Here is the crux of the matter: Not a single one of those inventors used TRIZ in the creation of their innovations. They were not able to successfully invent because they were using the principles of TRIZ, but because they had the right mindset for innovation. TRIZ was an attempt to describe and formalize this mindset. As soon as you isolate the principles from the mindset, you corrupt them. TRIZ works only when it is ingrained. If the way you’re using TRIZ is to go to a contradiction matrix to come up with solutions, you’ve lost the point. You’re boxing yourself into a prescribed set of solutions instead of looking to the real world for inspiration as intended.
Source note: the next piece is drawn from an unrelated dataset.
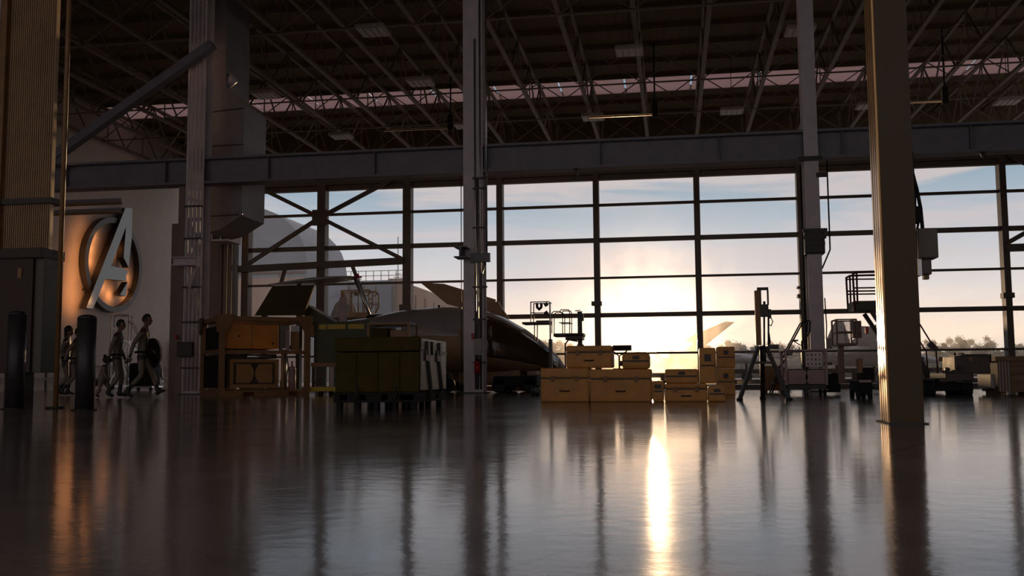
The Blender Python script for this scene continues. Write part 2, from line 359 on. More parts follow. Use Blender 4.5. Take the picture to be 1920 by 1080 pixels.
# right column
xr = at(1529, 600, YC).x
c = column(xr, 'grey steel column with clamps standing behind the mauve machine', .33)
for dx, zt in ((-.25, 5.4), (.37, 5.5)):
    MB().tube([(dx, -.15, zt), (dx, -.15, zc(1540, 455 if dx > 0 else 600)), (dx*1.0, -.15, zc(1540, 470 if dx > 0 else 620)), (.17 if dx > 0 else dx, -.15, zc(1540, 505 if dx > 0 else 700))], .018).obj('cable', M_cable, c)
MB().tube([(.2, -.2, zc(1540, 560)), (.22, -.2, zc(1540, 610)), (.2, -.22, zc(1540, 640))], .014).obj('flex_cable', M_cable, c)
z = zc(1528, 455)
for q, (a, b) in enumerate(((-.3, .1), (-.24, .2), (-.27, .16), (-.2, .2))):
    MB().bx(-.26+q*.02, .3-q*.03, -.32, -.22, z+.22-q*.16, z+.3-q*.16).obj('clamp_band', M_dark, c)
MB().bx(-.22, .24, -.3, .25, z-.3, z+.3, .03).obj('clamp_body', M_dark, c)
for y in (301, 332): MB().bx(-.3 if y < 310 else .1, .36 if y > 310 else .26, -.3, -.2, zc(1528, y)-.05, zc(1528, y)+.05).obj('pipe_strap', M_dark, c)
z = zc(1528, 645); MB().bx(.18, .32, -.3, -.15, z-.12, z+.12, .01).obj('junction_box', M_side, c)
# left column, doubled with a lattice of straps
xl = at(368, 560, YC).x
c = column(xl, 'broad pale steel column left of the generator frame', .5)
for k in range(4):
    MB().cyl((-.16+k*.11, -.26, .1), (-.16+k*.11, -.26, 11), .03, 10).obj('conduit', M_lilac, c)
MB().bx(-.48, -.3, -.15, .15, 0, 5.5).obj('side_post', M_wall2, c)
for y in (390, 450, 540, 605, 690): z = zc(368, y); MB().bx(-.24, .24, -.31, -.22, z-.02, z+.02).obj('pipe_strap', M_dark, c)
z = zc(368, 495)
MB().bx(-.42, .2, -.6, -.3, z-.1, z-.07).bx(-.42, .2, -.6, -.3, z+.1, z+.13).bx(-.42, .2, -.47, -.43, z-.07, z+.1).obj('corbel', M_lilac, c)
MB().bar((.0, -.4, z-.7), (.3, -.5, z-.12), .05).bar((.32, -.5, z-.15), (.32, -.5, z+.12), .1).obj('bracket', M_lilac, c)
z = zc(368, 632); MB().bx(-.42, -.36, -.32, -.24, z-.06, z+.06).obj('call_point', M_red, c)
z = zc(368, 655); MB().bx(-.3, .12, -.42, -.3, z-.2, z+.18, .02).obj('junction_box', M_dark, c)
# foreground column
pa = fl(1655, 795); pb = fl(1727, 796)
fc = thing('steel_column', 'big dark foreground steel column with sunlit ribs at right', 'column', ((pa.x+pb.x)/2+.012, 8.75, 0))
fw = .27
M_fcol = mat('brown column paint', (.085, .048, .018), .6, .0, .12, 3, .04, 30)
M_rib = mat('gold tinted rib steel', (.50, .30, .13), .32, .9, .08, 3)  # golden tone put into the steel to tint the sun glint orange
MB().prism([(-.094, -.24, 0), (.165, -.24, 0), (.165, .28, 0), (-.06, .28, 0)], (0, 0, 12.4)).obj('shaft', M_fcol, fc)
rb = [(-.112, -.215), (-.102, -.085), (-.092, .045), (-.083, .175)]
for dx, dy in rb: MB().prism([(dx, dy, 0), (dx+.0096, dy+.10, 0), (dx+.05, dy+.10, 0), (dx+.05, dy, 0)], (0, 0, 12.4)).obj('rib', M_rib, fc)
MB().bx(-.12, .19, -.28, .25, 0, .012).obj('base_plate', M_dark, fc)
o = fc.location
def Lf(x, y, Y=8.75): return at(x, y, Y)-o
j = thing('junction_box', 'dark electrical box with cable fixed to the foreground column', 'electrical box', at(1735, 480, 8.75))
oj = j.location; LJ = lambda x, y: at(x or 1735, y or 480, 8.75)-oj
a, b = LJ(1719, 518), LJ(1752, 430)
M_jb = mat('grey brown box paint', (.13, .105, .08), .5, 0, .12)
MB().bx(a.x, b.x, -.1, .1, LJ(0, 486).z, b.z, .008).obj('box', M_jb, j)
MB().bx(a.x, a.x+.03, -.06, .06, a.z, b.z).obj('mounting_plate', M_alu, j)
MB().bx(LJ(1724, 0).x, LJ(1743, 0).x, -.06, .06, LJ(0, 516).z, LJ(0, 487).z, .012).obj('socket', M_jb, j)
MB().bx(LJ(1729, 0).x, LJ(1739, 0).x, -.03, .03, LJ(0, 524).z, LJ(0, 515).z).obj('plug', M_brown, j)
MB().bx(LJ(1706, 0).x-.02, LJ(1728, 0).x, -.07, .07, LJ(0, 418).z, LJ(0, 388).z, .01).obj('switch_box', M_black, j)
MB().tube([LJ(1709, 285), LJ(1711, 325), LJ(1719, 355), LJ(1726, 390), LJ(1730, 432)], .016).obj('cable', M_cable, j)
MB().tube([LJ(1716, 388), LJ(1716, 350), LJ(1710, 320)], .01).obj('thin_cable', M_cable, j)
MB().tube([LJ(1722, 418), LJ(1720, 428), LJ(1726, 434)], .01).obj('loop_cable', M_cable, j)
MB().bx(LJ(1706, 0).x-.03, LJ(1713, 0).x, -.04, .04, LJ(0, 300).z, LJ(0, 288).z).obj('cable_clip', M_black, j)
# ------------------------------------------------------------------ duct and vent by the left column
Yd = 25.1
d = thing('air_duct', 'tall boxed grey air duct rising behind the girder at left', 'duct', at(425, 440, Yd))
LD = lambda x, y: at(x, y, Yd)-d.location
top = [(397, 92), (402, 148), (428, 160), (460, 192)]
MB().prism([LD(401, -150), LD(427, -150), LD(424, 166), LD(458, 196), LD(453, 404), LD(412, 430), LD(388, 436), LD(392, 300)], (0, 1.5, 0)).obj('body', M_steel, d)
for p, q in (((396, 210), (458, 203)), ((394, 274), (457, 271)), ((389, 406), (453, 402))):
    MB().bar(LD(*p)-Vector((0, .01, 0)), LD(*q)-Vector((0, .01, 0)), .03, .025).obj('seam', M_dark, d)
MB().cyl(LD(421, 152)+Vector((0, .2, 0)), LD(434, 142)+Vector((0, .2, 0)), .14, 16).obj('elbow', M_lilac, d)
MB().cyl(LD(452, 403)+Vector((0, -.02, 0)), LD(452, 398)+Vector((0, -.02, 0)), .05, 10).obj('knob', M_alu, d)
v = thing('vent_box', 'small square vent box under the air duct', 'vent', (at(400, 455, 27).x, 27.6, at(400, 455, 27.6).z))
MB().bx(-.22, .32, -.3, .6, 0, .4, .01).obj('housing', M_lilac, v)
MB().bx(-.17, .06, -.32, -.29, .06, .34).obj('grille', M_dark, v)
MB().bx(.11, .27, -.32, -.29, .06, .34).obj('outlet', M_black, v)
for k, x in enumerate((413, 422, 431)):
    p = at(x, 500, 28.1); tag(MB().cyl((0, 0, 0), (0, 0, 4.9), .055, 12).obj('wall_pipe', M_wall2, None, (p.x, 28.12, 0)),
        ['leftmost of three vertical pipes on the brown panel wall', 'middle of three vertical pipes on the brown panel wall', 'rightmost of three vertical pipes on the brown panel wall'][k], 'pipe', 'pipes on the panel wall')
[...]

While I largely blame corporations for what TRIZ has become, Altshuller himself played a large role. In 1984, roughly thirty years after he first established TRIZ, he published Creativity as an Exact Science, in which he proposed an “algorithm for the solution of inventive problems.” 

In the introduction, he said, “When talking about their work, scientists and inventors spoke with a striking unanimity about sudden enlightenment, the impossibility not only of controlling the creative process, but also of understanding what it is and how it comes about.” Altshuller “disbelieved them immediately without argument.” I, however, think that an argument is warranted. Altshuller, as valuable as his contributions are, was not an innovator. When you are an observer, on the outside looking in, there are some things you necessarily miss (especially when you so wholly and, in my opinion, stupidly disavow the opinions of the very people you seek to understand). 

TRIZ can be a useful tool, but it must be paired with the wisdom that innovation is not an algorithm and cannot be completely controlled.

A Mindset Shift

As a checklist of step-by-step directions, TRIZ borders on snake oil. However, as a mindset, it is invaluable.

Think of Triz not as an algorithm but as a way of thinking about the world. Challenge yourself to identify the contradictions and search for solutions in unexpected places. But don’t let TRIZ replace your own judgment and imagination.